The foreign exchange currency market used to be available only to the largest of players, like banks and investment firms and they still make the greatest percentage of trades; around 80 percent. It is estimated that banks deposit about 30% of their money in the forex market and make 45% on it.

Recently, though, forex trading has evolved into a system that welcomes small investors as well as large. Most trades are done online today. Anyone with an Internet connection can invest in the forex market in real time. Most online accounts have great flexibility and filter options, allowing you to set up exit (or entrance) points based on price. When that point is reached, a sale will be executed on your behalf automatically. You needn’t be glued to the screen watching for your price.

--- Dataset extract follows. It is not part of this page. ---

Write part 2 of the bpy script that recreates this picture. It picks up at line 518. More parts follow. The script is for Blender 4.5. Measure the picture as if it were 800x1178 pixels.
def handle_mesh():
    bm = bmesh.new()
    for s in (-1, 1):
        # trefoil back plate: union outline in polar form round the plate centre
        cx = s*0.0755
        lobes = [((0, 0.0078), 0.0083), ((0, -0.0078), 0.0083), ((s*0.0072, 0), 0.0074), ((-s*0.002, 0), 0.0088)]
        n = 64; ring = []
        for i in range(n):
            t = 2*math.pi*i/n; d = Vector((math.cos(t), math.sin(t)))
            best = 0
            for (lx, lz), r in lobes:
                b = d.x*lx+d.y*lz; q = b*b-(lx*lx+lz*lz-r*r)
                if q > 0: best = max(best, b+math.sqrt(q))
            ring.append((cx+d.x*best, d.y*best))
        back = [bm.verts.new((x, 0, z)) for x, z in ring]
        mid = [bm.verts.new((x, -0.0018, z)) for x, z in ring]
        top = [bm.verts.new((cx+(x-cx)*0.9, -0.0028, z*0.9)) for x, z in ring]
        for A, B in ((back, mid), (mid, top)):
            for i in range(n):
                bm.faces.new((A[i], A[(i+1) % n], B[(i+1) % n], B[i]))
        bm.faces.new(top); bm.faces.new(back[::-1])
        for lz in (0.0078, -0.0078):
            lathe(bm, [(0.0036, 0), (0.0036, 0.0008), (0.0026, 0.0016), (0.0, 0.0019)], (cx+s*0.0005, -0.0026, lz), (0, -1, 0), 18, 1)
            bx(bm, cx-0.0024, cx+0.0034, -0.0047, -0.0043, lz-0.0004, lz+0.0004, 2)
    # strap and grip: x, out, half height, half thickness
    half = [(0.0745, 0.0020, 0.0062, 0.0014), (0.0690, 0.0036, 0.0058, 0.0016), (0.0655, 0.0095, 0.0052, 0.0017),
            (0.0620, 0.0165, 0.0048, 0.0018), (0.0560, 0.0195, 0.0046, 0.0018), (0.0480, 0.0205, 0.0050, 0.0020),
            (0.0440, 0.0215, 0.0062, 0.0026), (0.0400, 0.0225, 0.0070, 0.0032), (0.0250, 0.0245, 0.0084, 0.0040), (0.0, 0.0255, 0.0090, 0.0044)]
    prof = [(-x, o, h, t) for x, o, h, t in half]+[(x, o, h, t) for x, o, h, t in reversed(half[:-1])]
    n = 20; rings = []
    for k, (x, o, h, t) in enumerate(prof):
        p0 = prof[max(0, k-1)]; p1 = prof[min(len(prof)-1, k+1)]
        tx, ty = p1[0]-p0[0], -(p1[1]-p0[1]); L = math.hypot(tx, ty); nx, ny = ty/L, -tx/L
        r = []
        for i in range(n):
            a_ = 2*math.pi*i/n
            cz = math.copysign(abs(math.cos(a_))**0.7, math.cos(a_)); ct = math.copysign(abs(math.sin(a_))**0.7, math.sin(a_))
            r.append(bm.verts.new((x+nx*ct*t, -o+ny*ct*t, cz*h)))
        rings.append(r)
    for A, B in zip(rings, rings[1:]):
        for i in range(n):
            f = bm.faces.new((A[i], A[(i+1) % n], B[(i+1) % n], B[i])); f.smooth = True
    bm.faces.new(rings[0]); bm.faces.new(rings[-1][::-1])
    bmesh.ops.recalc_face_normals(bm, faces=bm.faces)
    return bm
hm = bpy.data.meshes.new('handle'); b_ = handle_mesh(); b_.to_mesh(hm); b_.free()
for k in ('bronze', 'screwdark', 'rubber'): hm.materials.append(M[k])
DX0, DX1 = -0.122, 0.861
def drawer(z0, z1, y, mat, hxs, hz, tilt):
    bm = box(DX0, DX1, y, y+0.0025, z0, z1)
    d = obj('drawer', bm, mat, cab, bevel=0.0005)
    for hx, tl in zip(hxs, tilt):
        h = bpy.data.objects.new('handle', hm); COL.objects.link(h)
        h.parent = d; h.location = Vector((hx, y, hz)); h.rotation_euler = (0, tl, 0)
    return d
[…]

Opening a forex trading account requires filling out a simple form and presenting your I.D. Once you have your online access, you usually also have access to tools provided by your broker. You can also buy separate tools such as signals, used to foretell a particular currency price change. Usually there is no commission paid on individual trades.

One of the great things about forex trading is that you can do it from home with your computer and Internet access and the tools provided by your online broker. You don’t NEED anything else. You could even become a professional forex trader and still never leave your computer room at home. But a friendly word of caution – just because you’ve had a few good trades over a couple months doesn’t mean you’re ready to go pro! That takes lots of education and experience.